**RECORDED INFORMATION**
==============================
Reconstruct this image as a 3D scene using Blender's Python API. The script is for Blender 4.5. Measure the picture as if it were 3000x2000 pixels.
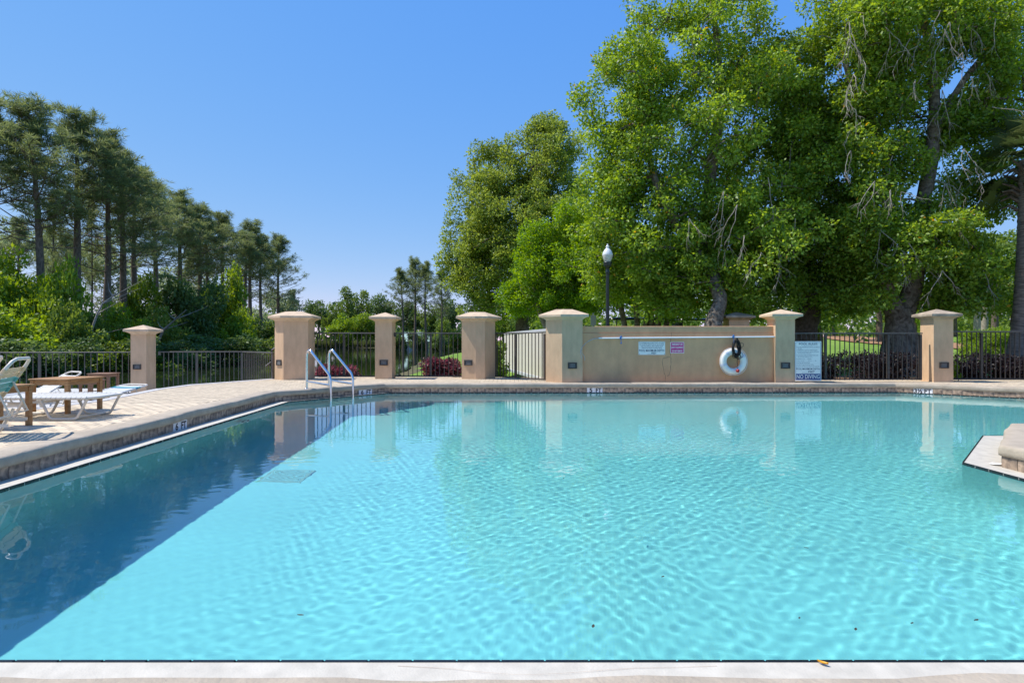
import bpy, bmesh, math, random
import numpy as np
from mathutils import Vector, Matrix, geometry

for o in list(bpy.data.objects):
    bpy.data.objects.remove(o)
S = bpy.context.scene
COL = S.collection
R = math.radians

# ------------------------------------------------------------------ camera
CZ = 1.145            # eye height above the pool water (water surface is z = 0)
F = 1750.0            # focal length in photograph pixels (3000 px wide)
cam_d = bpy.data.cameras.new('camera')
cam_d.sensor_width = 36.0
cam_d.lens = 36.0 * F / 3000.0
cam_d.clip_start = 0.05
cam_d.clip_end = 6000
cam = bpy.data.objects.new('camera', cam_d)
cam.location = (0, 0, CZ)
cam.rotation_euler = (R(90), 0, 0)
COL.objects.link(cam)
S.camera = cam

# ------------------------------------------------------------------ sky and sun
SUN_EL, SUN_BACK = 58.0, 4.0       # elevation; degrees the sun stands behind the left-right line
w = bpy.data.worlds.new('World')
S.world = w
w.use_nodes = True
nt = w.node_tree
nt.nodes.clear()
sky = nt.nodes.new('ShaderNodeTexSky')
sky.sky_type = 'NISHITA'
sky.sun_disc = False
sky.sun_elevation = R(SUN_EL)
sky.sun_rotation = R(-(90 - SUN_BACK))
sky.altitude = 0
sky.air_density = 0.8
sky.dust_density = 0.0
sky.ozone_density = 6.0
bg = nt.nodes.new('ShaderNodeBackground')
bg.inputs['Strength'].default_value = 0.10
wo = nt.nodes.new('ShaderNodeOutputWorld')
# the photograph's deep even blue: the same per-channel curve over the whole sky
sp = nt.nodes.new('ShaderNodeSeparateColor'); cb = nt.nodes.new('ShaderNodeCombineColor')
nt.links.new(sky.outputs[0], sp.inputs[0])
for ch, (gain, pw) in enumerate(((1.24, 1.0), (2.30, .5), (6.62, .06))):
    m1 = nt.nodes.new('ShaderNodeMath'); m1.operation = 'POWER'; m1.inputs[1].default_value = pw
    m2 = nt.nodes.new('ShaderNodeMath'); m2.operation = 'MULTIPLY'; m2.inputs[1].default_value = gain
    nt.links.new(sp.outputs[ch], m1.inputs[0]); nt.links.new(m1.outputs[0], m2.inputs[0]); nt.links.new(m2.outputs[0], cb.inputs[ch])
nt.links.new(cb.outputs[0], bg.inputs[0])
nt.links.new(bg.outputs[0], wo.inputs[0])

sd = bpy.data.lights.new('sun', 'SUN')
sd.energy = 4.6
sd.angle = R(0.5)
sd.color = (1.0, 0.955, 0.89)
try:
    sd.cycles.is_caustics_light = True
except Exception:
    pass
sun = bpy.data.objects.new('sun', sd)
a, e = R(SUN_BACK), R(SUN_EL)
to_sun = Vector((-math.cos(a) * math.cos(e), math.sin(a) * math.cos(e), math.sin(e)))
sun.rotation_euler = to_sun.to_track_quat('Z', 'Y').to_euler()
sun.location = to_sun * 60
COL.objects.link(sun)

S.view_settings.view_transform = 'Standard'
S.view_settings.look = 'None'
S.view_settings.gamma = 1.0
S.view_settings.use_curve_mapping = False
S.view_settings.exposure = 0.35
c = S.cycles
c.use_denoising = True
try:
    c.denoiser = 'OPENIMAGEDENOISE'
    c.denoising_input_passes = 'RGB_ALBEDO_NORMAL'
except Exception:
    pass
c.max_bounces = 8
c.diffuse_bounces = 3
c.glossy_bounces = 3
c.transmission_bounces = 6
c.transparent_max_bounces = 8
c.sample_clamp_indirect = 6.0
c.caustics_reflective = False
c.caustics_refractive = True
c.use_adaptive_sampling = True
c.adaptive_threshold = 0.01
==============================
Skip the pictures, please, and transcribe only the lines from the beginning of the material through the one that contains "R = math.radians".

**COMPLETE RESPONSE**
Reconstruct this image as a 3D scene using Blender's Python API. The script is for Blender 4.5. Measure the picture as if it were 3000x2000 pixels.
import bpy, bmesh, math, random
import numpy as np
from mathutils import Vector, Matrix, geometry

for o in list(bpy.data.objects):
    bpy.data.objects.remove(o)
S = bpy.context.scene
COL = S.collection
R = math.radians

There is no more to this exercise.